# COLLECTED MATERIAL
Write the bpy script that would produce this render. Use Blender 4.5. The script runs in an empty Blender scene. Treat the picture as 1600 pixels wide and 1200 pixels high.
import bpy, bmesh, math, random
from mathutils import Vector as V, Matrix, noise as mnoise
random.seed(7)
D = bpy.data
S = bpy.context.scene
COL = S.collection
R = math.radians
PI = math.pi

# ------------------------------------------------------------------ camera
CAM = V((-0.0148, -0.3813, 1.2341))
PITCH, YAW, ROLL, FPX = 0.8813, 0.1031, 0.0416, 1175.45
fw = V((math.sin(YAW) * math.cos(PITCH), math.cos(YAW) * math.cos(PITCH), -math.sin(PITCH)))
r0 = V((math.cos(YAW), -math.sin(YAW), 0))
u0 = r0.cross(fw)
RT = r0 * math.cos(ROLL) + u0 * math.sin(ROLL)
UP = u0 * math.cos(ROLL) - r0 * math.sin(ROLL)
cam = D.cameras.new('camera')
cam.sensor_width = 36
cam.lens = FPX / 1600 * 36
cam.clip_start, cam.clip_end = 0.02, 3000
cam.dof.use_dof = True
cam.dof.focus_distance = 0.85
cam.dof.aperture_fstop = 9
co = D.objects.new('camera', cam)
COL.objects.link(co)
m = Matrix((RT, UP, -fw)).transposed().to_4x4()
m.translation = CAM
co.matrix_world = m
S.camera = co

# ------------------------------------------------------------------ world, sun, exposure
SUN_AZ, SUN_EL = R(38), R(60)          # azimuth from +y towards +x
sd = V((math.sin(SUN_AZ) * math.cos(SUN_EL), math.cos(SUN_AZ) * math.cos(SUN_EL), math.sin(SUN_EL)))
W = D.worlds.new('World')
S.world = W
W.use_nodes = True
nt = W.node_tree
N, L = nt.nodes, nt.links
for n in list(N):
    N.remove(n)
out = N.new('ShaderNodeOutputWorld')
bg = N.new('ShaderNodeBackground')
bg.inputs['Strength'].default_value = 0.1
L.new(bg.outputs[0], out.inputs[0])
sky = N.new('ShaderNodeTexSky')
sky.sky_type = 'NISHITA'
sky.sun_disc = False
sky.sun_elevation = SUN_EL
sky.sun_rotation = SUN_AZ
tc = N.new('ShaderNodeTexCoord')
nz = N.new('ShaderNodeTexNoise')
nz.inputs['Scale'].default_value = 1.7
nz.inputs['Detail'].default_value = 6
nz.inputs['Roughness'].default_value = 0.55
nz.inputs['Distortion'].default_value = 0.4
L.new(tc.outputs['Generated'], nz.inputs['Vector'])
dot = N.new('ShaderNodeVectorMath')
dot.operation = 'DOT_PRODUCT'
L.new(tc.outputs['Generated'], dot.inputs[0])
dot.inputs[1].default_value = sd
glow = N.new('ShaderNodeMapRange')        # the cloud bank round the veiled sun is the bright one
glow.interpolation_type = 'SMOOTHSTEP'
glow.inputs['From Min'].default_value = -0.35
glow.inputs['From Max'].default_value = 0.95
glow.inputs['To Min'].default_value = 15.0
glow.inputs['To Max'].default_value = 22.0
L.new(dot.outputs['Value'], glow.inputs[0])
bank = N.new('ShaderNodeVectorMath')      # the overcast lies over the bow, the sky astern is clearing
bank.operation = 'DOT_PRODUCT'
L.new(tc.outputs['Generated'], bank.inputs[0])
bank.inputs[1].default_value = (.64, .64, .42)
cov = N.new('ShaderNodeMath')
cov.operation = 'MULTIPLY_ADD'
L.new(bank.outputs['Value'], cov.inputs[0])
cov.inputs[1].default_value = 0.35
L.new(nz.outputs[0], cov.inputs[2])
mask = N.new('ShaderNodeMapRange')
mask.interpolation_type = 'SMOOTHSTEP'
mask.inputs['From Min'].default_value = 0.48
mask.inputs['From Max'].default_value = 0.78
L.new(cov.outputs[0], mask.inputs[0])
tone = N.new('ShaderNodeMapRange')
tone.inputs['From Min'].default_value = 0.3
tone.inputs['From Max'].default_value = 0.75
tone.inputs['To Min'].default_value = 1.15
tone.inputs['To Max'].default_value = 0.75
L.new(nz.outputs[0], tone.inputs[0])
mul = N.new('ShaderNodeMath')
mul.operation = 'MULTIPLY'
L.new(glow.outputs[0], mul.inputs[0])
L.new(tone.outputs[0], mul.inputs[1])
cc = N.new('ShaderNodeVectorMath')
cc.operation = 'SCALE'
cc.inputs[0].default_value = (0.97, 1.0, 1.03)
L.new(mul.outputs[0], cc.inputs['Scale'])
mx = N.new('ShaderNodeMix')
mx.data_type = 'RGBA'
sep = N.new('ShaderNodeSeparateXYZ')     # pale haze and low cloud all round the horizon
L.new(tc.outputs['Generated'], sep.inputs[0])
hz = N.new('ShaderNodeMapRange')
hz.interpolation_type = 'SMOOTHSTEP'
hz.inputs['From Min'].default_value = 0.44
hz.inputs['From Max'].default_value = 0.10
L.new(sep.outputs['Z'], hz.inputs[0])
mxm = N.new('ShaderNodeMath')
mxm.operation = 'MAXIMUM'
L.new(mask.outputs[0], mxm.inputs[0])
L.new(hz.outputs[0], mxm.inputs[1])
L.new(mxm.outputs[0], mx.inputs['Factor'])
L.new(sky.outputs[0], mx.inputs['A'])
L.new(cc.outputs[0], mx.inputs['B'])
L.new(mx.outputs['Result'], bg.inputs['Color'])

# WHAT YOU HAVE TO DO
State the number of lines holding the word "scene" in the listing. Add nothing else.

# THE COMPLETED TASK
2